Jack Edwards, OBE (Chinese: 艾華士; 24 May 1918 – 13 August 2006) was a British World War II army sergeant and a POW, most well known for his dedicated efforts of tracking down Japanese war criminals and his determination displayed in defending the rights of Hong Kong war veterans.

Early life

[edit]

Jack Edwards was born in Cardiff, Wales on 24 May 1918, in the suburb of Canton, joining the Territorial Army just before the outbreak of the Second World War.[1]

British Army career

[edit]

Edwards was an army sergeant in the Royal Corps of Signals when Singapore fell to the Japanese in February 1942. He was interned for some time by the Japanese in the notorious Changi Prison before being transported to Taiwan, then the Japanese colony of Formosa.[1] Edwards was put into the Kinkaseki POW camp, a mountainous region near Jiufen, where he and 525[2] other inmates were forced to work the copper mine daily in tropical heat. To get to the mine, parties had to walk up 250 steps to top of a ridge, then down 831 more to sea, and then descend a further 800 steps inside the mine to the working face on the lowest levels.[3] So ever day before, and then again after work, the men had to walk up and down 1,881 crudely cut steps (by way of comparison there are 1,665 steps to the small platform on the top of the Eiffel Tower).[4] His team was required to bring out 24 bogeys of copper every single day, if not, they were then beaten. As men died, or were transferred to other camps because they were too weak and ill to continue working, replacement contingents were drafted in to make up the numbers.

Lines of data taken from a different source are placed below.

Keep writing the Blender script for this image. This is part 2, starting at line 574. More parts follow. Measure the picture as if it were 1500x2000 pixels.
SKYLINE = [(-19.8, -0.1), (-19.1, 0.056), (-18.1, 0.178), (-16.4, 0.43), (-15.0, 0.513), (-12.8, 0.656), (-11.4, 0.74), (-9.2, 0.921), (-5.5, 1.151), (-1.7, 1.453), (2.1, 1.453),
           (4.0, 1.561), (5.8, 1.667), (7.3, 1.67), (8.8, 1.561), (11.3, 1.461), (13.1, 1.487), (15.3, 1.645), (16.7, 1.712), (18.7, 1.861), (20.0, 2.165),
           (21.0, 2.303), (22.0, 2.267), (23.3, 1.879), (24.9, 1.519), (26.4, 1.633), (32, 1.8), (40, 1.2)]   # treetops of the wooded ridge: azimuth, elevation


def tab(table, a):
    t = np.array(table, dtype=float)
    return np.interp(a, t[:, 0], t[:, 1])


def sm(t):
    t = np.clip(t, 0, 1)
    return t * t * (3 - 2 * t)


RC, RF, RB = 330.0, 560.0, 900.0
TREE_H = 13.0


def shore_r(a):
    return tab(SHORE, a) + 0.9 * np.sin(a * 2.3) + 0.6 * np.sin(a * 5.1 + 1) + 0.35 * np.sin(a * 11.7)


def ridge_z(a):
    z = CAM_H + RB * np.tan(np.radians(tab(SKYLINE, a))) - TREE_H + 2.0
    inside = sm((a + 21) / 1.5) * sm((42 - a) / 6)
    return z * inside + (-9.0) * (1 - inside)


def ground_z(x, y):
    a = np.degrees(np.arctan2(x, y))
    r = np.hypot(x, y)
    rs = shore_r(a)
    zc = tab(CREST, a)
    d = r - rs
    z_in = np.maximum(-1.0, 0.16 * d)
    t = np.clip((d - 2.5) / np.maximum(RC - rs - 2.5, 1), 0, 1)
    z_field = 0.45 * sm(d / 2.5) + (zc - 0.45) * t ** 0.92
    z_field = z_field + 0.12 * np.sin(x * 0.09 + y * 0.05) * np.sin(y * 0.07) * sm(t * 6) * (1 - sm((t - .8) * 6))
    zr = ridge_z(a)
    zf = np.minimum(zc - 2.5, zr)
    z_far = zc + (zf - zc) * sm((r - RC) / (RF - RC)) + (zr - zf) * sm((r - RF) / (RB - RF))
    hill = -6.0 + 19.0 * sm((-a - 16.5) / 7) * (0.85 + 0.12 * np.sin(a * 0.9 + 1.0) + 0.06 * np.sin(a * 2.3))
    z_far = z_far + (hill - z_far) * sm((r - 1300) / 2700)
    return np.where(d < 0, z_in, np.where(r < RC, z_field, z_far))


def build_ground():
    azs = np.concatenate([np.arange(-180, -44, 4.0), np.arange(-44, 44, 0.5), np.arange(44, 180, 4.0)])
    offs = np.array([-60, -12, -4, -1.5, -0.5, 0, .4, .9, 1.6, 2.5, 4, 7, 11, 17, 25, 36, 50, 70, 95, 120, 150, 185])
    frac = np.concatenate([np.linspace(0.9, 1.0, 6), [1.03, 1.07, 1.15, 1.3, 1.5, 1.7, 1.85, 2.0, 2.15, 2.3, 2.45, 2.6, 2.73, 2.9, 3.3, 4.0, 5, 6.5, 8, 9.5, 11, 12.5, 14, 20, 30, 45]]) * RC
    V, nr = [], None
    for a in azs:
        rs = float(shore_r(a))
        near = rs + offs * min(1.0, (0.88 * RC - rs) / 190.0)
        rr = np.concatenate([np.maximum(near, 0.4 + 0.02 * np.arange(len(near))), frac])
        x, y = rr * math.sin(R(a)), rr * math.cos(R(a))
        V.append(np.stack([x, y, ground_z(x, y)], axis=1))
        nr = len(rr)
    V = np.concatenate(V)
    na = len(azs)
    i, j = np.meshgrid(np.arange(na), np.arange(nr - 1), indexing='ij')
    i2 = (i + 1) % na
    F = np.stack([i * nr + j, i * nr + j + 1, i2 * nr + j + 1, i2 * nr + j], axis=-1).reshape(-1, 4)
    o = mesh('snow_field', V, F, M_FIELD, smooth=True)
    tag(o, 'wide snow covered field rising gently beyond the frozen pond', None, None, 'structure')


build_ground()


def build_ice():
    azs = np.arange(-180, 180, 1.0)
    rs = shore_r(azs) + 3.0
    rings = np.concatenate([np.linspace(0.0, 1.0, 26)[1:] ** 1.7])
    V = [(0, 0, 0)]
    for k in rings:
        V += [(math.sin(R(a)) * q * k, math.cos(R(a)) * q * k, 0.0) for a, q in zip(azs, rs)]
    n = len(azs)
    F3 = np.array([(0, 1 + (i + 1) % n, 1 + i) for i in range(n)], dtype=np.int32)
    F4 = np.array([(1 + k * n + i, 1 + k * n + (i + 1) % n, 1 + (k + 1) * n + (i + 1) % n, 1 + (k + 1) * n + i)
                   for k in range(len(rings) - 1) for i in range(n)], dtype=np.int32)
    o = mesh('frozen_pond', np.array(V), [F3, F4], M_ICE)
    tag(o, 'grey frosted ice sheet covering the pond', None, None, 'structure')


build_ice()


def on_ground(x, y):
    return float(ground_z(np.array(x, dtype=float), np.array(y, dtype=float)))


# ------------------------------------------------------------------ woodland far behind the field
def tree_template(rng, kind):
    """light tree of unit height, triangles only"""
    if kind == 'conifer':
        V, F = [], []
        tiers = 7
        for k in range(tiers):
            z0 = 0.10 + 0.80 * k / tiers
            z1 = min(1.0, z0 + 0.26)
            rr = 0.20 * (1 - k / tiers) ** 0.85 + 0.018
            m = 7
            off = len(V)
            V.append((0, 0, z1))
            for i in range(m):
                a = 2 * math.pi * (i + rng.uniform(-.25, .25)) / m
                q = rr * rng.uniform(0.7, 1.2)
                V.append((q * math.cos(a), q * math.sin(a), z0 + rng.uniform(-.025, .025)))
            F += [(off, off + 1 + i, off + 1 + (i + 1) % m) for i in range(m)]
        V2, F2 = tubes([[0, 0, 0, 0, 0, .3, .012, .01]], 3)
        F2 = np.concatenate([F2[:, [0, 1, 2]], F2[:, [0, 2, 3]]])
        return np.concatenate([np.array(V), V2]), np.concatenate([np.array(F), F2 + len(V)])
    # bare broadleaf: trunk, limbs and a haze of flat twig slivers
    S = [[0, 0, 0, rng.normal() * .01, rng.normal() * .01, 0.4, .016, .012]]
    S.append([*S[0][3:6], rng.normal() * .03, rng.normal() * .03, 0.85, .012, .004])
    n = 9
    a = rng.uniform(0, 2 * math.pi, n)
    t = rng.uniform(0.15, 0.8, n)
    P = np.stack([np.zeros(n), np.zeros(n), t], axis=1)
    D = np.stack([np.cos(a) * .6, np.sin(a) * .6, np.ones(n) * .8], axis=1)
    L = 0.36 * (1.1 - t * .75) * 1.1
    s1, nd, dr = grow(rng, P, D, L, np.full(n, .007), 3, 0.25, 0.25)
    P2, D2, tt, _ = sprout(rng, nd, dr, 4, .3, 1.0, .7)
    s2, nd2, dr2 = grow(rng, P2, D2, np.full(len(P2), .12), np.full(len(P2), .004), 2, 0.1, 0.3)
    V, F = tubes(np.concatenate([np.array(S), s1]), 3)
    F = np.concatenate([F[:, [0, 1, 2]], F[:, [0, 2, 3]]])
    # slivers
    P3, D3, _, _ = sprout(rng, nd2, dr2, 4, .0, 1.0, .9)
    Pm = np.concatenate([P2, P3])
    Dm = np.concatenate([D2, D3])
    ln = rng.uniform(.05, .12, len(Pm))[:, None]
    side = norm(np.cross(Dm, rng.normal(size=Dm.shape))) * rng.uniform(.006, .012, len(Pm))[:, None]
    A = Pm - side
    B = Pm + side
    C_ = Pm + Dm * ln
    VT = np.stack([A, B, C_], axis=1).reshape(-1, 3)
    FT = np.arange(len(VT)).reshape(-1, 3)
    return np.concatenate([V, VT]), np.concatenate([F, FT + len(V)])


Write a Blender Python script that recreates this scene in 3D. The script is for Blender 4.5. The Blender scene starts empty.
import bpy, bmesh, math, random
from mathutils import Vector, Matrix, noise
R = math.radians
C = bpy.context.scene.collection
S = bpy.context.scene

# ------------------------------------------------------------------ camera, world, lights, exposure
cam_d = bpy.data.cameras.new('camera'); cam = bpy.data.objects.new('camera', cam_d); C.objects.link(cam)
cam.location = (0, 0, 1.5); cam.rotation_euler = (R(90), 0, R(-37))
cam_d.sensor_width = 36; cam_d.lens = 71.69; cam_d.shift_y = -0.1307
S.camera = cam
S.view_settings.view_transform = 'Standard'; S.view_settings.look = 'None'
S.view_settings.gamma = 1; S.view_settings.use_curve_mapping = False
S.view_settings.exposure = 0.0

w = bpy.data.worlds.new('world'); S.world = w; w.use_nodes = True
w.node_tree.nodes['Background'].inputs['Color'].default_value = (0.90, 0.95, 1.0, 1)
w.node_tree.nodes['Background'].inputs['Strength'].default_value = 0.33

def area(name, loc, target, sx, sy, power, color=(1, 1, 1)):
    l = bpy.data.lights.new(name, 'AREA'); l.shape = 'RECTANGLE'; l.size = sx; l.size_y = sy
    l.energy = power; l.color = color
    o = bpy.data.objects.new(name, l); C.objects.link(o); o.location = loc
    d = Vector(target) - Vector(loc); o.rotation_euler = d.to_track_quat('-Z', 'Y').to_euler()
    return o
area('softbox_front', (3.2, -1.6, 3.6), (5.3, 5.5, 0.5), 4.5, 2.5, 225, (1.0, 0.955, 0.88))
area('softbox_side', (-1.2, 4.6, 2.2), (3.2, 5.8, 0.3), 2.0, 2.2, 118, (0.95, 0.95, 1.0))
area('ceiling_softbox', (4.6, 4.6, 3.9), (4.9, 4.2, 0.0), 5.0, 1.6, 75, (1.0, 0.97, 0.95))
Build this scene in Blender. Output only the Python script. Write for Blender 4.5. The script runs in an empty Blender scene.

From the initial contingent of 525 only 120 remained in Kinkaseki when the camp was abandoned between 16 and 30 May 1945.[5] Edwards was moved to a remote jungle camp called Kukutsu in the Taihoku Heights about 12 miles (19 km) from Shinten (now Xindian District). He was in the first party to arrive on 1 June 1945.[6][7] Their first task was to construct the camp as the site was a derelict tea plantation with no facilities. All materials for the construction were carried by the prisoners who were forced to carry 40 to 60 kilograms (88 to 132 lb) each.[6] On 28 August 1945 the USAAF started to drop food supplies on the camp and on the afternoon of 5 September American Marines arrived at the jungle camp.[8] He and others were so emaciated that their eyes were sunken and their bodies mere skeletons of their former selves.[9]

After World War II

[edit]

Edwards spent a year recuperating in Britain, then in 1946 he returned to Asia to help in the apprehension of Japanese war criminals and to give evidence at their trials as part of the war crimes investigation team in Hong Kong.[10] While visiting Kinkaseki he found Document No. 2701 — the only surviving copy of the Japanese order to massacre all prisoners of war if the Allies landed on the Japanese home islands — and an important piece of evidence at the Tokyo War Crimes Tribunal.[11]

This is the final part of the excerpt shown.